A caixa que reúne duas de suas principais séries fotográficas, "Fotoformas" e a inédita em livro "Sobras", chega às livrarias nesta semana em lançamento da editora Cosacnaify.
As imagens de "Fotoformas" foram feitas entre 1948 e 1952 e representam um dos momentos de subversão da linguagem fotográfica da época no Brasil, dominada então pelo pictorialismo, que se pautava por regras da pintura clássica. Teve nomes como Thomaz Farkas, 82, e German Lorca, 84, como parceiros dessa renovação.
"Acho que a série é o primeiro grande momento consistente da modernidade na fotografia brasileira, ainda que tardia", afirma o crítico de fotografia Rubens Fernandes Junior, organizador dos dois livros. "Naquele momento, ela se descola do seu habitat, que é o mundo visível. Essa produção e as "Sobras" podem ser vistas agora como marcos históricos."
"Ele tinha uma grande vontade de inovar, era radical mesmo", conta Farkas, companheiro dele no Foto Cine Clube Bandeirante e no laboratório de fotografia instalado em 1949 pelos dois no Masp (Museu de Arte de São Paulo), quando ainda estava na rua Sete de Abril, no centro da cidade.
Barros diferencia-se de outros pioneiros modernos por ver a fotografia como um processo, que ultrapassava o momento do clique da imagem. Assim, fazia intervenções no negativo, aplicava tintas e criava sobreposições, entre diversas outras experiências.
"O real era só um ponto de partida. Ele acrescentava nanquim e guache, usava ponta-seca no negativo, cartões perfurados. Ao contrário dos seus colegas, ele fazia do negativo uma matriz, como se fosse uma gravura", avalia Fernandes Junior.

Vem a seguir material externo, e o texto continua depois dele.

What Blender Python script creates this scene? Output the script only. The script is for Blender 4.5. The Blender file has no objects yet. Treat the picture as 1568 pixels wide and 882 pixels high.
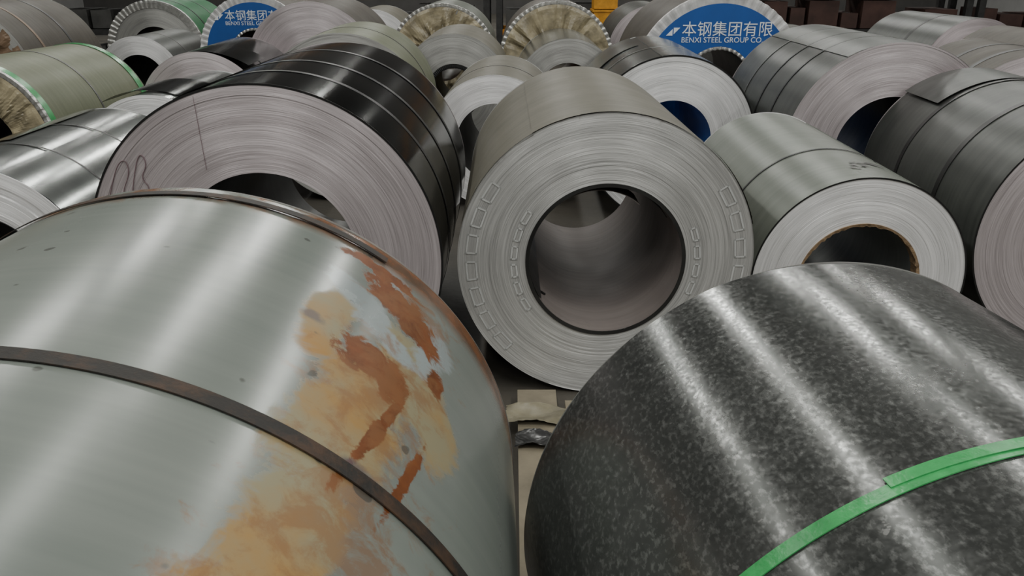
import bpy, math, random
from mathutils import Vector
random.seed(7)
col=bpy.context.scene.collection
sin,cos,pi=math.sin,math.cos,math.pi
# ---------------------------------------------------------------- node helpers
class G:
    def __init__(s,name):
        s.m=bpy.data.materials.new(name); s.m.use_nodes=True
        s.nt=s.m.node_tree; s.n=s.nt.nodes; s.b=s.n['Principled BSDF']
        s._o=None
    def new(s,t,**k):
        x=s.n.new(t)
        for a,b in k.items(): setattr(x,a,b)
        return x
    def put(s,sock,v):
        if hasattr(v,'is_output'): s.nt.links.new(v,sock)
        else:
            if isinstance(v,tuple) and len(v)==3 and sock.type=='RGBA': v=v+(1,)
            sock.default_value=v
    def set(s,name,v): s.put(s.b.inputs[name],v)
    def obj(s):
        if not s._o: s._o=s.new('ShaderNodeTexCoord').outputs['Object']
        return s._o
    def math(s,op,a,b=0.0,c=0.0,clamp=False):
        x=s.new('ShaderNodeMath',operation=op,use_clamp=clamp)
        s.put(x.inputs[0],a); s.put(x.inputs[1],b); s.put(x.inputs[2],c)
        return x.outputs[0]
    def sc(s,v,k):
        x=s.new('ShaderNodeMapping'); s.put(x.inputs['Vector'],v); x.inputs['Scale'].default_value=k
        return x.outputs[0]
    def noise(s,v,scale=5.,detail=3.,rough=.5,dist=0.):
        x=s.new('ShaderNodeTexNoise'); s.put(x.inputs['Vector'],v)
        x.inputs['Scale'].default_value=scale; x.inputs['Detail'].default_value=detail
        x.inputs['Roughness'].default_value=rough; x.inputs['Distortion'].default_value=dist
        return x.outputs['Fac']
    def ramp(s,v,a,b,lo=0.,hi=1.):
        x=s.new('ShaderNodeMapRange'); s.put(x.inputs['Value'],v)
        x.inputs['From Min'].default_value=a; x.inputs['From Max'].default_value=b
        x.inputs['To Min'].default_value=lo; x.inputs['To Max'].default_value=hi
        return x.outputs[0]
    def mix(s,f,a,b):
        x=s.new('ShaderNodeMix',data_type='RGBA'); s.put(x.inputs[0],f); s.put(x.inputs[6],a); s.put(x.inputs[7],b)
        return x.outputs[2]
    def bump(s,h,st=.3,d=.01):
        x=s.new('ShaderNodeBump'); x.inputs['Strength'].default_value=st; x.inputs['Distance'].default_value=d
        s.put(x.inputs['Height'],h); s.nt.links.new(x.outputs[0],s.b.inputs['Normal'])
    def xyz(s):
        x=s.new('ShaderNodeSeparateXYZ'); s.put(x.inputs[0],s.obj()); return x.outputs
    def tangent(s):
        x=s.new('ShaderNodeTangent',direction_type='RADIAL',axis='Y'); s.nt.links.new(x.outputs[0],s.b.inputs['Tangent'])
        s.b.inputs['Anisotropic Rotation'].default_value=.25

def body_mat(name,c1,c2,metal=.6,rough=.35,aniso=.5,speck=0.,stain=0.,wav=.04,spec=.5):
    g=G(name); o=g.obj()
    st=g.noise(g.sc(o,(2,45,2)),1.,4.,.6)
    bl=g.noise(o,3.,5.,.6)
    f=g.ramp(g.math('ADD',g.math('MULTIPLY',st,.6),g.math('MULTIPLY',bl,.5)),.38,.72)
    c=g.mix(f,c1,c2)
    ro=g.ramp(g.noise(o,4.,4.,.6),.3,.7,rough*.9,rough*1.1)
    if speck:
        sp=g.noise(g.sc(o,(1,.6,1)),140.,3.,.6)
        sf=g.ramp(sp,.50,.78,0,speck)
        c=g.mix(sf,c,tuple(min(1,x*3+.06) for x in c2))
        sp3=g.noise(o,45.,3.,.6)
        c=g.mix(g.ramp(sp3,.70,.73,0,.4),c,(.3,.3,.29))
        sc=g.noise(o,130.,2.,.5)
        ro=g.math('ADD',ro,g.ramp(sc,.35,.65,-.045,.055))
    if stain:
        sn=g.noise(o,7.,6.,.7,.6)
        c=g.mix(g.ramp(sn,.62,.72,0,stain),c,tuple(x*.35 for x in c1))
    g.set('Base Color',c); g.set('Metallic',metal)
    g.set('Roughness',ro); g.set('Specular IOR Level',spec)
    g.set('Anisotropic',aniso); g.tangent()
    g.bump(g.noise(o,3.,1.),wav,.02)
    return g.m
def face_mat(name,c1,c2,metal=.55,rough=.36,rings=330.,aniso=.85):
    g=G(name); x,y,z=g.xyz()
    r=g.math('SQRT',g.math('ADD',g.math('MULTIPLY',x,x),g.math('MULTIPLY',z,z)))
    cv=g.new('ShaderNodeCombineXYZ'); g.put(cv.inputs[0],g.math('MULTIPLY',r,rings))
    g.put(cv.inputs[1],g.math('MULTIPLY',x,4.)); g.put(cv.inputs[2],g.math('MULTIPLY',z,4.))
    fine=g.noise(cv.outputs[0],1.,3.,.75)
    cv2=g.new('ShaderNodeCombineXYZ'); g.put(cv2.inputs[0],g.math('MULTIPLY',r,30.)); g.put(cv2.inputs[1],x); g.put(cv2.inputs[2],z)
    co=g.noise(cv2.outputs[0],1.,2.,.5)
    f=g.ramp(g.math('ADD',g.math('MULTIPLY',fine,.8),g.math('MULTIPLY',co,.3)),.40,.70)
    c=g.mix(f,tuple(k*.86 for k in c1),c2)
    g.set('Base Color',c); g.set('Metallic',metal)
    g.set('Roughness',g.ramp(fine,.3,.7,rough*.8,rough*1.2)); g.set('Anisotropic',aniso); g.tangent()
    g.bump(fine,.5,.0015)
    return g.m
def plain(name,c,metal=0.,rough=.5,var=.25,scale=12.,bump=.1,bscale=None):
    g=G(name); o=g.obj(); n=g.noise(o,scale,5.,.6)
    g.set('Base Color',g.mix(g.ramp(n,.3,.7),tuple(x*(1-var) for x in c),tuple(min(1,x*(1+var)) for x in c)))
    g.set('Metallic',metal); g.set('Roughness',rough); g.bump(g.noise(o,bscale or scale*2,4.),bump,.01)
    return g.m

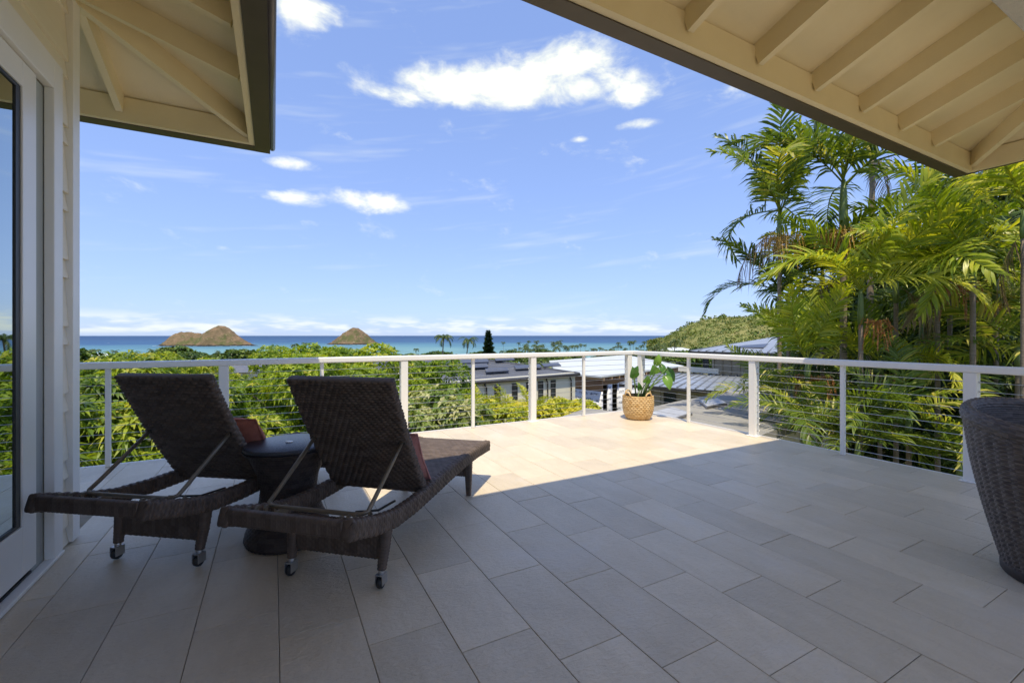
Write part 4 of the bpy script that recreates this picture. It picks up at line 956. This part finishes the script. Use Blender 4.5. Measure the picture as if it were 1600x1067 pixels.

A série "Fotoformas" foi exposta inicialmente no Masp em 1950. Depois de redescoberta nos arquivos por sua filha Fabiana de Barros, ganhou mostra na Suíça em 1993, no Musée de L'Elysée, e no ano seguinte foi exibida no MIS (Museu da Imagem e do Som), onde teve catálogo desenhado pelo próprio artista. Esgotado, foi reproduzido integralmente no livro atual, que acrescenta textos de críticos como Herkenhoff, Pietro Maria Bardi (1900-1999) e Radhá Abramo, entre outros.
Mas Geraldo de Barros, lembram seus contemporâneos, era um revolucionário cordial. "Era uma pessoa muito afável. Não deixava de ser crítico, tínhamos produções diferentes, mas nos ajudávamos muito. Ele me faz muita falta", diz Farkas.
"Acompanhei diversas experimentações das "Fotoformas", nelas ele mostrava muita criatividade", conta Lorca.

"Sobras"
O conjunto "Sobras", com mais de 300 imagens, é reunido agora em livro após ser exibido na mostra "A(s)simetrias", na galeria Brito Cimino, em São Paulo. A exposição foi premiada em 2006 na categoria fotografia pela APCA (Associação Paulista de Críticos de Arte).
A série, a última do artista, foi realizada a partir de registros familiares de Barros, feitos em temporadas de férias e em viagens com amigos. Nos anos 90, debilitado por sucessivas isquemias, tem a ajuda de uma assistente, Ana Moraes, para retrabalhar as imagens. "Ele parte de fotografias mais intimistas e, inserindo zonas brancas e negras ou recortando contornos, cria obras muito sofisticadas", diz Fernandes.
A multiplicidade e o caráter inquieto de Barros também podem ser percebidos nas produções dele como designer e pintor. Nos anos 50 e 60 ele estava à frente da Unilabor, uma cooperativa que fabricava móveis, até hoje lembrada como exemplo de autogestão. "A radicalidade da obra de Geraldo se refletiu na gestão comunitária de processos produtivos e nos seus produtos seriados", diz o arquiteto Mauro Claro.